Weitz adds that what father-daughter conflict there is in the film is only natural growing pains. "The conflict between her and Dennis comes not from a dysfunctional relationship, but that they have a functional relationship, that they love each other, but you have to move on. I think she’s putting her hand close to the fire of what it would be like to be an out-of-control person, and then when it gets too close she pulls back."
This line of reasoning seems dicey to me, probably because of a difference of opinion over the line between being close to the fire and being burned. In other respects, though, the family theme plays out positively; and when In Good Company takes aim at corporate culture, it’s on solid ground.
Commenting on the kind of avaricious acquisitions depicted in the film, Weitz observes, "Obviously, mergers are happening because they’re supposed to make everybody a ton of money — but then the side effect, whether it’s necessary or not, is that a lot of people lose their job. Some people would say it’s behind a lot of things that are happening in the world, what kind of economics we’re going to have.
"And it was fun to have those things be sort of the backdrop to a simple comedy."
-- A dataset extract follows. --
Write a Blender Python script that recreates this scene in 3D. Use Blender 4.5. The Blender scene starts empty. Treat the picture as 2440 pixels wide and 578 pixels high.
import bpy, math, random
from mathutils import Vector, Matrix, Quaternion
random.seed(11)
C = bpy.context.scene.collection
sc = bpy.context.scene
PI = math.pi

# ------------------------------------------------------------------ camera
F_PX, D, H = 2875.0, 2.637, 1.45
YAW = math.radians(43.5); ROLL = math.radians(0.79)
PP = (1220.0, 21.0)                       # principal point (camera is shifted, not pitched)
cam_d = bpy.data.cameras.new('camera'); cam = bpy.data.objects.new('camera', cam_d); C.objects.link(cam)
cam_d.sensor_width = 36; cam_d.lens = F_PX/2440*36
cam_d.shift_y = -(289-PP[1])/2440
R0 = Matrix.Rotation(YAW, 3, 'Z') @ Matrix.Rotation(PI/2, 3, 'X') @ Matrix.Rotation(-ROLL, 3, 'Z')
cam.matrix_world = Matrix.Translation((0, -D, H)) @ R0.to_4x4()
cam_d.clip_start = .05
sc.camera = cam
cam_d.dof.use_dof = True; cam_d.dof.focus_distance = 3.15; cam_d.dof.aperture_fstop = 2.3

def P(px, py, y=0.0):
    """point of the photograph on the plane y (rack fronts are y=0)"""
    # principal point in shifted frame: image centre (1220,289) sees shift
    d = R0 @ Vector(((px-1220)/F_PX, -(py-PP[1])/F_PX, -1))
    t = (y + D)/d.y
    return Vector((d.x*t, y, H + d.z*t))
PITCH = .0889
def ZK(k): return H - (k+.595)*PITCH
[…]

It’s not without faults. At times the satire crosses over into silly farce, and, while the last act avoids the most obvious clichés, it’s still a bit tidy. And some of the film’s basic themes seem undermined by an unfortunate subplot involving perplexing decisions by more than one character. But if these faults can’t quite be overlooked, the film’s virtues are rare enough to make the whole package worthwhile.